Data warehouse architecture is a portfolio of perspectives on how different architecture pieces of a data warehouse system are connected and interacting with each other. It reflects how the academic research and industry development influence the data warehousing practices of different enterprises. For example, from a computing infrastructure perspective, data warehouse architecture has gone from past mainframe analytics to client/middleware/server environment, and now to service-oriented computing as well as the cloud computing concepts. With the rapid growth of information volume and more requirements arriving from the business side, many IT organizations of large business enterprises are facing the challenge of building an enterprise-wide data warehouse that integrates and manages various types of information that comes from different corners of the enterprises and provides the solid information for business analysis in a timely manner. Successful data warehouse architecture must be able to ensure the processing efficiency, the information correctness, and propagation of metadata while managing over terabytes of data with a daily growth of over gigabytes.

As in the past decade, practices of data warehouse architecture have been focused on addressing classical issues such as the data integration needs, the data quality and metadata control, the data modeling requirements and the performance acceptance from both the data management and the analytical sides.

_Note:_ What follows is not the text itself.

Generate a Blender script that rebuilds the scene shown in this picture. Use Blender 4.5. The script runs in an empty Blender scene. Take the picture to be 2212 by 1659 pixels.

Specifically, the data extraction, transformation, and loading (ETL) process has to manage large volumes of data in an efficient manner by allowing easy and fast scaling up/out hardware configurations. Extraction of metadata and reconciliation of data quality requirements must also be fulfilled through the data integration process in order to enable the data lineage across the whole data lifecycle in the warehouse. An enterprise-wide data model provides unified, consolidated view of the data which enables a consistent, logical representation of business data across different functional areas of a whole enterprise. As the data management side of data warehouse is focused on loading the data in an efficient manner while the analytical users are more interested in retrieving data in a fast and agile way, data warehouse architecture has to enable an easy way of finding the balance of both sides.